Die meisten Kommentatoren wie zum Beispiel Philipp Wittrock
schreiben heute, mit AKK sei auch Merkels Plan der Trennung von Kanzleramt und
Parteivorsitz zur Nachfolgeregelung gescheitert.
Dem stimme ich bedingt zu. Ja, der Plan scheiterte mit AKK.
Vielleicht hätte sich ein anderer Parteivorsitzender aber auch bei einer amtierenden
Merkel profilieren können.
Außerdem prophezeien sie die vorzeitige Aufgabe des
Kanzleramtes von Merkel, da sich kein künftiger CDU-Vorsitzender mehr bieten
lassen werde im Schatten der mächtigen Kanzlerin zu agieren.
Davon bin ich wenig überzeugt, da Merkel gern die
EU-Präsidentschaft vom Juli bis Dezember 2020 ausfüllen möchte.
Außerdem bleibt die technische Schwierigkeit einen anderen
Kanzler zu wählen. Unter keinen Umständen wird die SPD ohne Neuwahlen ein
anderes CDU-Mitglied zum Kanzler wählen, da sie dem politischen Gegner damit
den ungeheuren Vorteil des Amtsbonus schenken würde und die Hoffnungen auf die
nächste Wahl gleich begraben könnte.
Aber auch Neuwahlen sind schwer herbei zu führen, da alle
drei Groko-Parteien massive Verluste erwarten müssen und zudem die echte
Möglichkeit eines Bundeskanzler Habecks bestünde.
Wieso sollte Merkel das Risiko eingehen, wenn sie damit noch
nicht mal ihrer Partei ins Amt verhelfen kann?
Merkel könnte gegen ihren Willen nur mit einem konstruktiven
Misstrauensvotum aus dem Amt entfernt werden. Aber auch das ist faktisch
unmöglich, weil die SPD mit 20% keinen eigenen Kandidaten präsentieren kann,
keinen CDUler oder CSUler wählen würde und vor allem die CDU nicht gegen Merkel
stimmen kann, weil diese nun einmal mit Abstand die beliebteste Politikerin Deutschland ist und
die Wahlchancen der CDU bei der nächsten Bundestagswahl zerstört wären, wenn
die Partei gerade ihrer eigenen Kanzlerin in den Rücken gefallen wäre.
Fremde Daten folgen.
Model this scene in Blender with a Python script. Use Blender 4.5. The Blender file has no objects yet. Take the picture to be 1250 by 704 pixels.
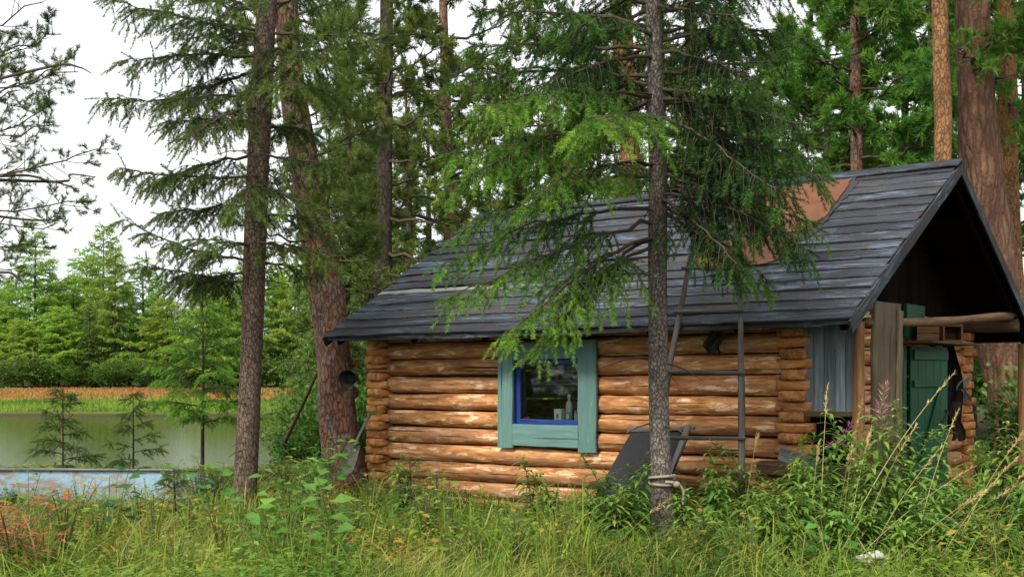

Man wird Merkel nicht so leicht los; insbesondere weil der
Urnenpöbel das auch ausdrücklich nicht will. Diejenigen, die Merkel nun als „lame
duck“ schmähen, sollten nicht vergessen, daß sie nun auch nichts mehr zu
verlieren hat und durchaus in der Lage sein könnte sich gegen kleine Merzens
und Spahns zu wehren, wenn diese ihr zu offensichtlich Knüppel zwischen die
Beine werfen.
Das Desaster in Thüringen ist außerdem noch keinesfalls
geregelt. Was passiert eigentlich, wenn sich die CDU dort weiter selbst
demoralisiert und verzwergt, aber gar keiner mit Autorität mehr da ist, um die
AfD-affinen Ost-CDUler zur Raison zu rufen?
Währenddessen verschärfen sich die außenpolitischen Krisen
und ökonomisch sieht auch einiges nach einer Rezession aus.
Sollte Merkel als EU-Präsidentin im zweiten Halbjahr 2020 glänzen und sich immer deutlicher als das Hauptwahlkampfargument der CDU herausstellen, halte ich es eher für möglich, daß sie bekniet wird 2021 noch mal anzutreten und die 20 Jahre als Kanzlerin voll zu machen.
Sollte Merkel als EU-Präsidentin im zweiten Halbjahr 2020 glänzen und sich immer deutlicher als das Hauptwahlkampfargument der CDU herausstellen, halte ich es eher für möglich, daß sie bekniet wird 2021 noch mal anzutreten und die 20 Jahre als Kanzlerin voll zu machen.